# TASK STATEMENT:
Answer with one number: the count of lines in the listing below that hold the word "picture".

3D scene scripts
====
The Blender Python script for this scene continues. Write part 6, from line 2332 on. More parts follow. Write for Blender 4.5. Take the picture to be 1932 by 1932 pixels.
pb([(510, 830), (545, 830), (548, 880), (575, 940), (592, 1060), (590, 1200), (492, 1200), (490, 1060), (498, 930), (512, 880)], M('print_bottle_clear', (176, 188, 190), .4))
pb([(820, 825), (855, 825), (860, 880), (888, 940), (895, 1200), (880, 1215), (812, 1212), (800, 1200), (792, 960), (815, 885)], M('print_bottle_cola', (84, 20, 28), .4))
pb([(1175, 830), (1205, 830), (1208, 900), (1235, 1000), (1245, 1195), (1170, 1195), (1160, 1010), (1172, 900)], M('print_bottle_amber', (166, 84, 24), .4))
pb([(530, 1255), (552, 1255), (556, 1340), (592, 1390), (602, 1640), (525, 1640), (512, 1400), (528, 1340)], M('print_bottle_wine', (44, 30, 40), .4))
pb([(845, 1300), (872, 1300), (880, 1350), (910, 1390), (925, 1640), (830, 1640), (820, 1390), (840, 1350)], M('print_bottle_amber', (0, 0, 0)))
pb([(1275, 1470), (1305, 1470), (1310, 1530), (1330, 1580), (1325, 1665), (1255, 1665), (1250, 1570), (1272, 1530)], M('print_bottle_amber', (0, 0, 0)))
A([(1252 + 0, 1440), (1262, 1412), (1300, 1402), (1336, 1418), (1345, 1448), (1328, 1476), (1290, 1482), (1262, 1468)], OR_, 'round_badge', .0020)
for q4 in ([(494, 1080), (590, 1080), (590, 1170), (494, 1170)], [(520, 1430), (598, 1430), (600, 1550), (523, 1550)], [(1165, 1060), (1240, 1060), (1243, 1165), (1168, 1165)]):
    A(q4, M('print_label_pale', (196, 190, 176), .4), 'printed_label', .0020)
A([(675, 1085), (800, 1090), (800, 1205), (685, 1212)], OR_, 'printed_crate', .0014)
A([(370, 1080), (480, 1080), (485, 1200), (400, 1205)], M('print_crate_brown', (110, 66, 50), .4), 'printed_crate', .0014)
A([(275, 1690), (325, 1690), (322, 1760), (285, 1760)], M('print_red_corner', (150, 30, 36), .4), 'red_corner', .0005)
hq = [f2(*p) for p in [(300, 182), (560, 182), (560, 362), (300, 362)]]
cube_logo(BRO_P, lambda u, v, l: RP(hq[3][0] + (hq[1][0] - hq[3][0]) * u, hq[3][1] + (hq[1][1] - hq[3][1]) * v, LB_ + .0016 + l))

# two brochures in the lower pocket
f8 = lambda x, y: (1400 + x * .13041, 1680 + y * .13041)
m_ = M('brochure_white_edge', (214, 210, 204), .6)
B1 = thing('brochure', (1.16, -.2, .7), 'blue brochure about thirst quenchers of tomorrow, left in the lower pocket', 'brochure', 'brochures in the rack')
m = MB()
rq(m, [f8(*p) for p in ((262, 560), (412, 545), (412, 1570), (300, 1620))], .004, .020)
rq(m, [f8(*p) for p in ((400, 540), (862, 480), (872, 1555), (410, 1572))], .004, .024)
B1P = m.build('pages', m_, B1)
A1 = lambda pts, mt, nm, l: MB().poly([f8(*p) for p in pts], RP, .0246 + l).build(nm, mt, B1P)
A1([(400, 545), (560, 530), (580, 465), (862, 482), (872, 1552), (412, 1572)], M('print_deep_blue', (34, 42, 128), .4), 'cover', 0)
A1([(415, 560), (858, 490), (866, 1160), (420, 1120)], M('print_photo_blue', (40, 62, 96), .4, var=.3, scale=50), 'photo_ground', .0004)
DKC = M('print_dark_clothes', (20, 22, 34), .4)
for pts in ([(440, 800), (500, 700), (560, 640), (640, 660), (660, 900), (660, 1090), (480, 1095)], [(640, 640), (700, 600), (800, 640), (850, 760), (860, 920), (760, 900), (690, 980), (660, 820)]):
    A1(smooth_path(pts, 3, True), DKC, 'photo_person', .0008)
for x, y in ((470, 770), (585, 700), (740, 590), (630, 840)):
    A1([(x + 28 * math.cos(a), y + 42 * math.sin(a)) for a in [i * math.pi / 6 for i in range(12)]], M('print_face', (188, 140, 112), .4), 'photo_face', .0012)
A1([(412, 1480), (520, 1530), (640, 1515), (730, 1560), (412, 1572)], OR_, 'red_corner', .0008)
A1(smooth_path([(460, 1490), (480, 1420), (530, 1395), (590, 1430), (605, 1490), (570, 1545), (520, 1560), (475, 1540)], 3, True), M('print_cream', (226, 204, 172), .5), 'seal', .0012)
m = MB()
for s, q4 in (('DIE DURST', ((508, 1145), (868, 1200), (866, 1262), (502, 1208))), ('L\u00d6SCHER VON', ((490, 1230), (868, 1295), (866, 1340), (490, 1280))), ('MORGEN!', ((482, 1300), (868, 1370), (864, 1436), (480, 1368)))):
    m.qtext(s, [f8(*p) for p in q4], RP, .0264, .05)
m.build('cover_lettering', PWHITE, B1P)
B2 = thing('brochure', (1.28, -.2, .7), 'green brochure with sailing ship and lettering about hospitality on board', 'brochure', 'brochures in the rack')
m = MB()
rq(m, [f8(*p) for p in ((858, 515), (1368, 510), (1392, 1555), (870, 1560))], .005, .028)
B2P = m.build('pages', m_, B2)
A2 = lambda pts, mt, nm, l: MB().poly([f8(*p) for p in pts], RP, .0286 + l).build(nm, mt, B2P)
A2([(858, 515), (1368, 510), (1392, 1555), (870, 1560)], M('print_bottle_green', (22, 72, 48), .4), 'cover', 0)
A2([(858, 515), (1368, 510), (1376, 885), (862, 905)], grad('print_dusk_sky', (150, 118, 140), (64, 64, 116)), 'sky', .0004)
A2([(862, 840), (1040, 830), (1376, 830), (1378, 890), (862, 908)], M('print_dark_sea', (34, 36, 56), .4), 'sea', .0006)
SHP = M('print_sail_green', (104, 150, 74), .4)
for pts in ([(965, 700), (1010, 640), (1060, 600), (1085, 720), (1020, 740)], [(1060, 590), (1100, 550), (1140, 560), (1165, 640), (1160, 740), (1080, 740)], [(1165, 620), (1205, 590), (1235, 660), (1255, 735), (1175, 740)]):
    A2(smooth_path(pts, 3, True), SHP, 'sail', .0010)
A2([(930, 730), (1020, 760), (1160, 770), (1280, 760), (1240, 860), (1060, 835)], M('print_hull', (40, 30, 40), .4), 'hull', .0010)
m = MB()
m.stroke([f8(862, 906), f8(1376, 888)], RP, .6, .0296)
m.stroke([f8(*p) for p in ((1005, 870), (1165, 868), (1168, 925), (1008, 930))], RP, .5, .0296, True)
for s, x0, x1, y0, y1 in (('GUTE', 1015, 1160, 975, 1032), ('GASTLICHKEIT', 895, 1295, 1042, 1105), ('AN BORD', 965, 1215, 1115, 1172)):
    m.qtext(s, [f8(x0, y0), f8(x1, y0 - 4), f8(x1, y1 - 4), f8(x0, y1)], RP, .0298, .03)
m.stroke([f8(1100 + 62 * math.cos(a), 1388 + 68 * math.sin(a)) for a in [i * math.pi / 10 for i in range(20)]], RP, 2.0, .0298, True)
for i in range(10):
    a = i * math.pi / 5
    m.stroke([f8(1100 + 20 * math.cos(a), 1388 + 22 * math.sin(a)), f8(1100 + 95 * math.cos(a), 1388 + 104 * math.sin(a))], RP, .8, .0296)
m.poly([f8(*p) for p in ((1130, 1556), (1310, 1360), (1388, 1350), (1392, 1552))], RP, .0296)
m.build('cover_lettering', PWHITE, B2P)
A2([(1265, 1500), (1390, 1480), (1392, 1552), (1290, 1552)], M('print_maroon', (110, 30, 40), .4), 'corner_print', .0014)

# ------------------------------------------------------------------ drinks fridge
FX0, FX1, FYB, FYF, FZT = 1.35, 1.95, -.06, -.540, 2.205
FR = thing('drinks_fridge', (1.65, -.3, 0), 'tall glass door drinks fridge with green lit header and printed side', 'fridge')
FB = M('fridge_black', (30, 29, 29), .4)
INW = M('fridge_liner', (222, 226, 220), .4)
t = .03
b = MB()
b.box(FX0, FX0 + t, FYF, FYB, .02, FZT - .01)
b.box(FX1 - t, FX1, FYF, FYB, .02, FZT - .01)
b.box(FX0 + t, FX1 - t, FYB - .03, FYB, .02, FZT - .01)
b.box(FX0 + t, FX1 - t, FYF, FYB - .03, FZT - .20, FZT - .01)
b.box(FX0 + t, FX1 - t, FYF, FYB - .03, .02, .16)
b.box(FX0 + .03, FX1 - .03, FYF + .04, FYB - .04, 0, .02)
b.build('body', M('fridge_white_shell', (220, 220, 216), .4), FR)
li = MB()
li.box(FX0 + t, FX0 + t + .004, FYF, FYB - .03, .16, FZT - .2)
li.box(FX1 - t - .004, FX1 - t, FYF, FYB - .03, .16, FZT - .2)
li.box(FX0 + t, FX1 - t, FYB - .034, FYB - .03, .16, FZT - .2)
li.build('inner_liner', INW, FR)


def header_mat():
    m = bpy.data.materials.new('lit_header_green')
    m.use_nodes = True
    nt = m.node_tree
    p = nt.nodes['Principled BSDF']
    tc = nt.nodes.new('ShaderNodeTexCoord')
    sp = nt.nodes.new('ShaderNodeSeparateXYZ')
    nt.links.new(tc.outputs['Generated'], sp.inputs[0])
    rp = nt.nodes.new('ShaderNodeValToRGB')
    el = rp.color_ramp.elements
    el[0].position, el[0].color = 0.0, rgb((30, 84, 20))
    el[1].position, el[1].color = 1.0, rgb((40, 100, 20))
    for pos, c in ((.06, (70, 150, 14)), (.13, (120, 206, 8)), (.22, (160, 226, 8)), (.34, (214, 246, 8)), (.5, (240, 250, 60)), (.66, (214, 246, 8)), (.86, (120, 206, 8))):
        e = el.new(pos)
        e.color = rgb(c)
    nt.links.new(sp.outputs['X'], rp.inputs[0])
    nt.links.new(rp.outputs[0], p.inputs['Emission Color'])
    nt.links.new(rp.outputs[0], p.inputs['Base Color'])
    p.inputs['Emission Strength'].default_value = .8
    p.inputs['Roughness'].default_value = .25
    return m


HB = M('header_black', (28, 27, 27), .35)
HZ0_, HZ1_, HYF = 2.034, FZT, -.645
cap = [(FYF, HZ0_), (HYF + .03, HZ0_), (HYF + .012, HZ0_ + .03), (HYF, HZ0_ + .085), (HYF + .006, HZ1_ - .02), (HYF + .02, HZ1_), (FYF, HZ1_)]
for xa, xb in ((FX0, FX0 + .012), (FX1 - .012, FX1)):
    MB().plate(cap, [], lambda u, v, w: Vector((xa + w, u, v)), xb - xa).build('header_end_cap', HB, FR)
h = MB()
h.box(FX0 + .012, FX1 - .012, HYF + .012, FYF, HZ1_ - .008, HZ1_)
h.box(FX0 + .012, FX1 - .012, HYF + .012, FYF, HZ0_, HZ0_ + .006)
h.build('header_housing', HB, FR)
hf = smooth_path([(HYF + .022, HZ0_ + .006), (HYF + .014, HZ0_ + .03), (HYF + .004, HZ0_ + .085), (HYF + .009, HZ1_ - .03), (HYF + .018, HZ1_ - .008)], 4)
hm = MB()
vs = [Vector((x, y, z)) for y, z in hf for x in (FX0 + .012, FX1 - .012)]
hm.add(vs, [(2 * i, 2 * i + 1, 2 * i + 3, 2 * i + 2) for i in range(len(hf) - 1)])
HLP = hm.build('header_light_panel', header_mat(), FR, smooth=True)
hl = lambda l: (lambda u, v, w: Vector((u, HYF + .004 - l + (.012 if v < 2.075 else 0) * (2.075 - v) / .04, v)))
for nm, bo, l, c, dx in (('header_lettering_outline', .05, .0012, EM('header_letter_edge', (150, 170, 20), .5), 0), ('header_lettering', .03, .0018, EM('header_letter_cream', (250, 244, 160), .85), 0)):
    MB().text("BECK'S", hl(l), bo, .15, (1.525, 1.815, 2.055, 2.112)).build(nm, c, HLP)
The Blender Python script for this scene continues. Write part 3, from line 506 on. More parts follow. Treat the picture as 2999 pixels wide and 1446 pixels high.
====
# EXPECTED OUTPUT:
2